Protestos no Irã representam 'revolução' que agita a República Islâmica
O regime clerical do Irã está sob pressão após quase três meses de protestos que abalam suas bases ideológicas e não mostram sinais de enfraquecimento, segundo especialistas.
A onda de protestos foi desencadeada após a morte, em 16 de setembro, de Mahsa Amini, uma jovem curda iraniana de 22 anos detida por violar o rígido código de vestimenta feminino.
Analistas apontam que o movimento de contestação também canaliza anos de descontentamento decorrentes da má situação econômica e das restrições sociais.
As manifestações deste ano são inéditas por sua duração e por reunirem todas as classes sociais e etnias.
Além disso, pedem abertamente o fim do regime clerical.
Nos protestos, retratos do líder supremo, o aiatolá Ali Khamenei, são queimados, as mulheres andam sem véu pelas ruas e pessoas desafiam as forças de segurança.
As autoridades do Irã, por sua vez, acusam potências estrangeiras de encorajar o que chamam de "distúrbios", começando pelos Estados Unidos e Israel, mas também grupos de curdos iranianos exilados no Iraque, cujas posições atacaram com mísseis e drones.
Em uma aparente resposta aos protestos, o Ministério Público iraniano anunciou há alguns dias que a polícia da moralidade havia sido desmantelada, um anúncio recebido com ceticismo por ativistas, já que as mulheres continuam sendo forçadas a usar o véu em público.
"Ficou bastante óbvio desde o início que os protestos não são sobre uma reforma ou a polícia da moralidade, mas visam o regime como um todo", diz Shadi Sadr, fundadora da organização Justice for Iran, com sede em Londres e que milita pelos direitos humanos.
"O que está acontecendo é um desafio fundamental ao regime", comenta à AFP.
- Mais vulneráveis do que nunca -
"A atmosfera no Irã é revolucionária", concorda Kasra Aarabi, diretora do programa iraniano do Tony Blair Institute for Global Change.
Há anos existe uma tendência crescente de dissidência contra o regime, diz.
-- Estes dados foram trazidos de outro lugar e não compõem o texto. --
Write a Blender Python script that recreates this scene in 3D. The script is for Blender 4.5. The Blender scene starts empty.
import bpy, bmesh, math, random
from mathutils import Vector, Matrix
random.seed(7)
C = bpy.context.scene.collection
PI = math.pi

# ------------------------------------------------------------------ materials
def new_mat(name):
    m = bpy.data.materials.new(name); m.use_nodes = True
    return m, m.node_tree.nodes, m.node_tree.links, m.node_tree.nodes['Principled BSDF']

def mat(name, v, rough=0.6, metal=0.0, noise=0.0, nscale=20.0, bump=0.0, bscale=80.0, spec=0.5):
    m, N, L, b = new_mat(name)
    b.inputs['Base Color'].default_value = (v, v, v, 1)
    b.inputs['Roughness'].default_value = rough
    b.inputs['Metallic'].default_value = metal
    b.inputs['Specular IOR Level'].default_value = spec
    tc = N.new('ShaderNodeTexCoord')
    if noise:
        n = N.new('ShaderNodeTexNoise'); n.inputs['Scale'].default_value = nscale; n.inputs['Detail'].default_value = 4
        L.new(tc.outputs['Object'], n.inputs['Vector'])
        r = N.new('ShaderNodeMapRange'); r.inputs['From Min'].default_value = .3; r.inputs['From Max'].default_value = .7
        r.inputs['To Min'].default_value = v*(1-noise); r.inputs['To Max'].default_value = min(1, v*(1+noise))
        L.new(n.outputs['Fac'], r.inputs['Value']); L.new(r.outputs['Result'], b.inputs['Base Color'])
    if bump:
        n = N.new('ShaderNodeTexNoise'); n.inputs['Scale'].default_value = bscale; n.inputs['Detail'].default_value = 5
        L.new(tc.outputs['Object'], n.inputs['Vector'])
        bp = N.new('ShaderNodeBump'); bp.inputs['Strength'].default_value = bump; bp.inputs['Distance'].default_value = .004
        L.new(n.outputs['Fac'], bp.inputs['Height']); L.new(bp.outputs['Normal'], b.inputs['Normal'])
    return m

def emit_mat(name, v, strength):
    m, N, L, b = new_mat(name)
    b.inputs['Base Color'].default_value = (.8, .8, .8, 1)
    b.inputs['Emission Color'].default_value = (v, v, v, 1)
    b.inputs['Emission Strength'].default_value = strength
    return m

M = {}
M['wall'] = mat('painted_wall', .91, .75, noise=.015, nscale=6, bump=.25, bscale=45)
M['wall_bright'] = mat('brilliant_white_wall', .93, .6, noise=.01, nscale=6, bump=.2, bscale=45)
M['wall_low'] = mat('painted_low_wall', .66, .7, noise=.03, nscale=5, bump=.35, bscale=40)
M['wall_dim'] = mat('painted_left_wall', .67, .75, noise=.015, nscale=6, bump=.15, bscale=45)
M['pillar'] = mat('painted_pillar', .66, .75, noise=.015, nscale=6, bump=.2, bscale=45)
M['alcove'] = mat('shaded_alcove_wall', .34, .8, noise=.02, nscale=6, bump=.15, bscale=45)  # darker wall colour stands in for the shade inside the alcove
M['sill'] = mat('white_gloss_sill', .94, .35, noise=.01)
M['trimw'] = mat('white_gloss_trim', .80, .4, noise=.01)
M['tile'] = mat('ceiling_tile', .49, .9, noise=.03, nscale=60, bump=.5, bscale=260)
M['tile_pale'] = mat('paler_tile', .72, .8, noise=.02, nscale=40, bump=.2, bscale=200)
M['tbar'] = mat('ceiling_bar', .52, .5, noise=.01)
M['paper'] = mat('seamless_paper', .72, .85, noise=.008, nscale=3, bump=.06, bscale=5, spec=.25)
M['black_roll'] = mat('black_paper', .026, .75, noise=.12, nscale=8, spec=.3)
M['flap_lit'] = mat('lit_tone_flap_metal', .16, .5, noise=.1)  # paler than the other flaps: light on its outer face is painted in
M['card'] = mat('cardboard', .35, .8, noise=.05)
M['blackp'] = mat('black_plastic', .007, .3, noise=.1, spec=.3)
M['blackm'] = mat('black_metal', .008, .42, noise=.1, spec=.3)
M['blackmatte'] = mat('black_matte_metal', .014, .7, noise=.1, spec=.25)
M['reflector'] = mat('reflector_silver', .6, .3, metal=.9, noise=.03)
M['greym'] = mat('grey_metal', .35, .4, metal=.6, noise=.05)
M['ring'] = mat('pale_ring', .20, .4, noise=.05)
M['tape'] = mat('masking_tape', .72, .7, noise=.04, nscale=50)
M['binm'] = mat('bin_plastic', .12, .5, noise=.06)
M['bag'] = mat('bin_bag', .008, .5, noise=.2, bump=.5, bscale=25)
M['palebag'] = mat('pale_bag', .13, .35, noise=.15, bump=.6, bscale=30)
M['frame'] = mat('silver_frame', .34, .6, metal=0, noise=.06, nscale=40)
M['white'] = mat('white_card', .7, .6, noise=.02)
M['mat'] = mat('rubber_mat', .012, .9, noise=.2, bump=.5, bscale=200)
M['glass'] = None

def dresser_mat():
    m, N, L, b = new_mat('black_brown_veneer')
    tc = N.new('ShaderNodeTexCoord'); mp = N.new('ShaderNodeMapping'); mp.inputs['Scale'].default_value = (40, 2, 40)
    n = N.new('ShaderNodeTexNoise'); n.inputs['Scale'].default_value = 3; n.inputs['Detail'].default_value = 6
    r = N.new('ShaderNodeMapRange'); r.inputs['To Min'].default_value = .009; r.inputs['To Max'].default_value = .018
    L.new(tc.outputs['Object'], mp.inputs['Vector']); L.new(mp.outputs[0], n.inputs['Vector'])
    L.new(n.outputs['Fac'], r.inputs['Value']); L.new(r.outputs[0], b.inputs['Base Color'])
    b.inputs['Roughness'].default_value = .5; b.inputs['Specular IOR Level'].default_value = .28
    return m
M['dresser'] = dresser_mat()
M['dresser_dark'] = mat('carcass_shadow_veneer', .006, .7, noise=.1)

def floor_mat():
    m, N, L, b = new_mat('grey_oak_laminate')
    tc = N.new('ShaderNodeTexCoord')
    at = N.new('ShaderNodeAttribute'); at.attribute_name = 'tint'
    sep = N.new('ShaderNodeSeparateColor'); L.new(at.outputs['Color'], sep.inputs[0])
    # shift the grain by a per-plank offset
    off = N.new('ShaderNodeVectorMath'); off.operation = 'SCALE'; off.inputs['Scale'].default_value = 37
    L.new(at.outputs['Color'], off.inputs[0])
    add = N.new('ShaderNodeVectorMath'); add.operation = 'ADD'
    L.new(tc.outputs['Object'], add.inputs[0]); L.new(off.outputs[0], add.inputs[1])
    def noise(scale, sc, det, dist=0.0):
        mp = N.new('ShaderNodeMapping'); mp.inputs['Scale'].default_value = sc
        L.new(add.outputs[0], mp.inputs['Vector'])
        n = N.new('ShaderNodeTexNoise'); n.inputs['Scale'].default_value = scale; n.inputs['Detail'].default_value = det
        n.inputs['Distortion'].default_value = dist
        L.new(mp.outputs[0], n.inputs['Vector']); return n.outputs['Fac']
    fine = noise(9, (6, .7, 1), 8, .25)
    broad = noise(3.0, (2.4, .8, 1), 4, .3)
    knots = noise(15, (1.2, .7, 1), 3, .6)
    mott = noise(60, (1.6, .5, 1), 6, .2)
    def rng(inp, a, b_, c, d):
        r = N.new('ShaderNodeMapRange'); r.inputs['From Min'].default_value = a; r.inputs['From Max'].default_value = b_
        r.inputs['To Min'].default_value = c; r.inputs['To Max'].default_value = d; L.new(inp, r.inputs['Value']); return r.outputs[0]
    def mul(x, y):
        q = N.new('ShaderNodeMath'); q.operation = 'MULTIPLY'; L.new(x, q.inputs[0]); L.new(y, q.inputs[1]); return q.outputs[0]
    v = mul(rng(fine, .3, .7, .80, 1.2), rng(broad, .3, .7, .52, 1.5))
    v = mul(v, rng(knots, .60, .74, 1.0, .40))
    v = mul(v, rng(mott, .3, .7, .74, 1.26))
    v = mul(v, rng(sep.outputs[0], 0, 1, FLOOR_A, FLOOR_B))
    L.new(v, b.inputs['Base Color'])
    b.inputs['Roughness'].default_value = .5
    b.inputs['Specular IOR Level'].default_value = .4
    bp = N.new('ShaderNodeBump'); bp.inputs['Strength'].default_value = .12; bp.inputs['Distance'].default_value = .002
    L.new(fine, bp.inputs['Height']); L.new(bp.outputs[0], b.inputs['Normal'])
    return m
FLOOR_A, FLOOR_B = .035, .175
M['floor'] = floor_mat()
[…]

As autoridades "podem tentar reprimir os manifestantes, mas não podem eliminar o espírito revolucionário", acredita.
Em 1979, a Revolução Islâmica derrubou a monarquia do xá apoiada pelos Estados Unidos e estabeleceu a República Islâmica do Irã.
O aiatolá Ruhollah Khomeini voltou a Teerã após 15 anos de exílio e se tornou o líder supremo até sua morte.
Em 1989, ele foi sucedido pelo aiatolá Ali Khamenei. Aos poucos, o país implementou políticas como a sharia [lei islâmica] e tornou o véu obrigatório para as mulheres.
Várias ONGs acusaram o regime iraniano de violar os direitos humanos, com execuções extrajudiciais e sequestros no exterior.
A República Islâmica também mudou a geopolítica do Oriente Médio com sua recusa em reconhecer Israel, sua influência no Líbano e sua intervenção militar na Síria e no Iêmen.
O regime está presente até na invasão russa da Ucrânia, fornecendo drones a Moscou, que os utiliza para bombardear Kiev e outras cidades.
Mas os protestos provocados pela morte de Amini parecem mudar as regras do jogo.
"O regime nunca esteve tão vulnerável em seus 43 anos de história", declarou à revista americana Foreign Affairs o acadêmico iraniano Karim Sadjadpour, do Carnegie Endowment for International Peace.
Outro fator de incerteza é a idade avançada de Khamenei. O jornal americano New York Times garantiu em setembro que o líder supremo de 83 anos está "gravemente" doente. Teerã nunca confirmou.
- "Máquina de repressão" -
Em resposta aos protestos, as autoridades mobilizaram o que a organização Anistia Internacional descreve como "uma máquina de repressão".
Pelo menos 476 pessoa foram mortas pelas forças de segurança, de acordo com a ONG norueguesa Iran Human Rights.
As autoridades também prenderam mais de 14.000 pessoas e seis foram condenadas à morte. Além das execuções de Mohsen Shekari e Majidreza Rahnavard, outras nove pessoas foram condenadas à morte
Mas Sadr adverte que seria precipitado prever a queda do regime.
"Desmontar um regime como o da República Islâmica é uma tarefa muito difícil. Ainda faltam algumas peças para que isso aconteça", estima, citando a necessidade de os manifestantes se organizarem melhor e de uma resposta internacional mais forte.
Apesar de o movimento atual não ter um líder claro, os protestos têm seus ícones, embora muitos estejam detidos, analisa Aarabi. "Estão no meio de uma revolução e não há como voltar atrás", insiste.